Mary Hawkins is an NYC-based art director, animator, and designer specializing in typography-forward motion graphics and narrative illustration. Her practice spans commercial, fine art, and experimental work, with a focus on evoking wonder through layered design and spirited color.
Her acclaimed animated series Love Letters for the Subway has been exhibited internationally, including a projection on the facade of the Vladem Contemporary Art Museum in Santa Fe and screenings at numerous film festivals. Select stills from the project have also been featured in group exhibitions such as The World’s Borough at Flushing Town Hall in collaboration with The Smithsonian.
Professionally, Hawkins has contributed VFX to Godfrey Reggio’s Once Within a Time (MoMA Films premiere) and served as Art Director for Kokomo City, a Sundance-winning documentary. Early in her career, she contributed illustrations and title designs to word.com, now part of the permanent collections at MoMA San Francisco and the Museum of the Moving Image. She has also created visual elements for projects by artist Slater Bradley.
In addition to her work in visual storytelling, Hawkins is a board member of Gotham Roller Derby, a nonprofit organization where she has played a key leadership role for over a decade.
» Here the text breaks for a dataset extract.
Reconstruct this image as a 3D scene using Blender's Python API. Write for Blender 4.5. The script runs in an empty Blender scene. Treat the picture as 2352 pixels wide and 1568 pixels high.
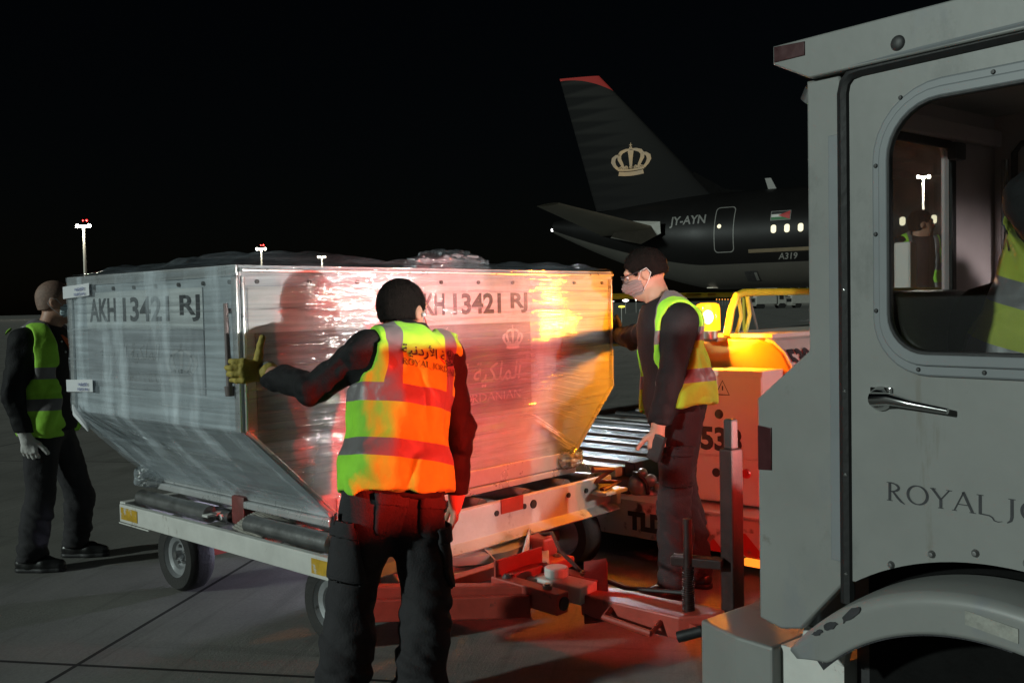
import bpy, bmesh, math, random
import numpy as np
from mathutils import Vector, Matrix
from mathutils.bvhtree import BVHTree
random.seed(7); np.random.seed(7)
S = bpy.context.scene
COL = S.collection
R = math.radians

# ------------------------------------------------------------------ camera
# world frame: X runs along the hexagonal front of the cargo container, Y into its depth
CAM = Vector((-2.129, -3.391, 1.453)); FPX = 2233.6          # focal length for a 2352 px wide frame
YAW, PIT, ROL = R(47.7185), R(-2.1874), R(1.1708)
_fw = Vector((math.sin(YAW)*math.cos(PIT), math.cos(YAW)*math.cos(PIT), math.sin(PIT)))
_rt = Vector((math.cos(YAW), -math.sin(YAW), 0)); _up = _rt.cross(_fw)
_r2 = _rt*math.cos(ROL) - _up*math.sin(ROL); _u2 = _rt*math.sin(ROL) + _up*math.cos(ROL)
cd = bpy.data.cameras.new('camera'); cd.sensor_width = 36; cd.lens = FPX/2352*36
cd.clip_start = .05; cd.clip_end = 5000
co = bpy.data.objects.new('camera', cd); COL.objects.link(co)
co.matrix_world = Matrix(((_r2.x, _u2.x, -_fw.x, CAM.x), (_r2.y, _u2.y, -_fw.y, CAM.y), (_r2.z, _u2.z, -_fw.z, CAM.z), (0, 0, 0, 1)))
S.camera = co
# ------------------------------------------------------------------ night sky, floodlight direction, exposure
SUN_AZ, SUN_EL = R(160), R(17)            # direction towards the floodlights (from +X, counter-clockwise)
W = bpy.data.worlds.new('World'); S.world = W; W.use_nodes = True
nt = W.node_tree; bg = nt.nodes['Background']
sky = nt.nodes.new('ShaderNodeTexSky'); sky.sky_type = 'NISHITA'; sky.sun_disc = False
sky.sun_elevation = SUN_EL; sky.sun_rotation = R(90) - SUN_AZ
nt.links.new(sky.outputs[0], bg.inputs[0]); bg.inputs[1].default_value = .0004
sl = bpy.data.lights.new('apron_floodlights', 'SUN'); sl.energy = 1.65; sl.angle = R(2.5); sl.color = (.86, 1.0, .93)
so = bpy.data.objects.new('apron_floodlights', sl); COL.objects.link(so)
sd = Vector((math.cos(SUN_AZ)*math.cos(SUN_EL), math.sin(SUN_AZ)*math.cos(SUN_EL), math.sin(SUN_EL)))
so.rotation_euler = sd.to_track_quat('Z', 'Y').to_euler()
S.view_settings.view_transform = 'Standard'; S.view_settings.look = 'None'
S.view_settings.exposure = 0; S.view_settings.gamma = 1
S.render.engine = 'CYCLES'
S.cycles.use_denoising = True
S.cycles.max_bounces = 8; S.cycles.transparent_max_bounces = 12; S.cycles.sample_clamp_indirect = 4

# ------------------------------------------------------------------ picking points of the place
def at(px, py, d):
    """the point seen at pixel px,py of a 2352 x 1568 frame, d metres deep"""
    x = (px-1176)/FPX; y = (784-py)/FPX
    return CAM + (_fw + _r2*x + _u2*y)*(d)
def onpl(px, py, ax, v):
    x = (px-1176)/FPX; y = (784-py)/FPX
    r = _fw + _r2*x + _u2*y
    return CAM + r*((v-CAM[ax])/r[ax])

# ------------------------------------------------------------------ object helpers
def prop(o, label=None, cat=None, group=None, kind=None):
    if label: o['label'] = label
    if cat: o['category'] = cat
    if group: o['group'] = group
    if kind: o['kind'] = kind
    return o
def thing(name, label, cat, loc=(0, 0, 0), rz=0, group=None, local=False):
    o = bpy.data.objects.new(name, None); COL.objects.link(o)
    o.empty_display_size = .1
    o.location = loc; o.rotation_euler = (0, 0, rz)
    prop(o, label, cat, group)
    MI[o] = Matrix() if local else (Matrix.Translation(Vector(loc)) @ Matrix.Rotation(rz, 4, 'Z')).inverted()
    return o
MI = {}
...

She currently lives and works in Queens, weaving her diverse creative practices into every facet of her art.
Origin: New York City
Currently Exhibiting in: Bushwick, Brooklyn
Website: maryhawkins.com
Social Media: Instagram: @maryhawkinsnyc
Featured Artwork at Bushwick Gallery
Love Letters for the Subway
Year of Creation: 2023
Medium: Video art – 23 individual animated loops (one for each NYC subway line), plus a 2-minute festival cut
Dimensions: Digital, 3000×3000 pixels per loop
Price: Upon request (prints of individual letters available)
Original Music: Carlos Dengler
Description:
Love Letters for the Subway is a kinetic ode to New York’s public transit system, told through 23 animated letterforms that correspond to each MTA subway line. Drawn by hand using Procreate and animated in AfterEffects, each character is infused with architectural textures, neighborhood motifs, and artifacts of daily ridership—from stairwells and signage to pigeons and graffiti. Created while riding the trains themselves, the series invites an intimate, crowd-sourced dialogue; Hawkins often found fellow passengers watching her draw, prompting conversations about shared commutes, local landmarks, and the lives unfolding underground. This is the first time the full set of loops is being exhibited together as a cohesive visual poem to the city.

Exhibition Information
April 2025: “Urban Narratives: The City as Canvas”
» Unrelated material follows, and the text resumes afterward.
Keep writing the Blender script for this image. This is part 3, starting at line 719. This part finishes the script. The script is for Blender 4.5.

Curated by: Fern Messa Joson
Theme: Turning the cityscape into a canvas, this exhibition captures the raw, vibrant energy of urban life through graffiti, street photography, painting, animation, and more.
Exhibition Dates: April 3 – April 10, 2025
Opening Reception: Thursday, April 3 | 6 PM – 8 PM
Guided audio experience
For accessibility, the full video transcript is provided below for those who prefer to read or are unable to listen.
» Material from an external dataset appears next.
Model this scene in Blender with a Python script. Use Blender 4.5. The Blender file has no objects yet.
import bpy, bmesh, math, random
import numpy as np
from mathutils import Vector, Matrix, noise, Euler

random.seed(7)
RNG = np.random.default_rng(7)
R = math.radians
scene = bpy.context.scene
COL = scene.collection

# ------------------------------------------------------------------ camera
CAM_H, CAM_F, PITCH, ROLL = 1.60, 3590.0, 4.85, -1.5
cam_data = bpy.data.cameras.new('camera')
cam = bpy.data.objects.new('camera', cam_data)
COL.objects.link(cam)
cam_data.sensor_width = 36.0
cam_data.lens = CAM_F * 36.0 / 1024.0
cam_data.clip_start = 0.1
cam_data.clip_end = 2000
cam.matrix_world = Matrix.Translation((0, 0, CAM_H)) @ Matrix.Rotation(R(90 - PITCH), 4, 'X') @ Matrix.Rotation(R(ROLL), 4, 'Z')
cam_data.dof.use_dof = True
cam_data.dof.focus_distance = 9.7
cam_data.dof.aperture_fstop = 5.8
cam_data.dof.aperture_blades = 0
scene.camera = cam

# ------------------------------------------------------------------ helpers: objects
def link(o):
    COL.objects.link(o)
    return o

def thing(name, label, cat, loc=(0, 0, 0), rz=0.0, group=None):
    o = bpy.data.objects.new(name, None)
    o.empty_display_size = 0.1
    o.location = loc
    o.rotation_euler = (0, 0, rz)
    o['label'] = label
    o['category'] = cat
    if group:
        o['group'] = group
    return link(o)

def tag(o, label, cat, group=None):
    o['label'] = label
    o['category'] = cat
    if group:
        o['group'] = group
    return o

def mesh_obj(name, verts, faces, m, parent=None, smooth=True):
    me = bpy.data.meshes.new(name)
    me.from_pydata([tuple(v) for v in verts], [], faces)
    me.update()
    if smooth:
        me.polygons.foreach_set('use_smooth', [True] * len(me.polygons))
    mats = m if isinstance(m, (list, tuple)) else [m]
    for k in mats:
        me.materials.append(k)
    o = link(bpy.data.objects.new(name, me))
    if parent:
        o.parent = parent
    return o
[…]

“Step in close, and let your eyes travel—not along tracks, but through letterforms. Love Letters for the Subway is Mary Hawkins’ animated tribute to New York’s public transit system, told not in words, but in motion. Each loop here represents one of the 23 MTA subway lines—A through Z, in spirit if not in signage. But instead of static typography, you’re met with living characters—letters built from the textures of the city itself.
Look closely. In one loop, a pigeon hops through the curve of an R. Another flickers with fluorescent light, mimicking the flick of overhead bulbs in a 7 train tunnel. You’ll spot stairwell patterns, graffiti tags, rush-hour crowds abstracted into color and movement. These aren’t just designs—they’re neighborhoods, commutes, conversations, moments.
Hawkins drew each letter by hand while physically riding the trains, letting the environment shape the form. Sometimes, fellow riders watched over her shoulder, striking up conversations about their own lines, their own New York stories. That spirit of connection—anonymous but intimate—buzzes beneath every frame.
With roots in both commercial and fine art, Hawkins brings her skill in motion graphics into deeply personal terrain. This is a visual poem to the city’s underground pulse—one that celebrates imperfection, rhythm, and shared space.
You don’t need to decipher each letter. Just feel the hum, the shuffle, the love underneath it all.”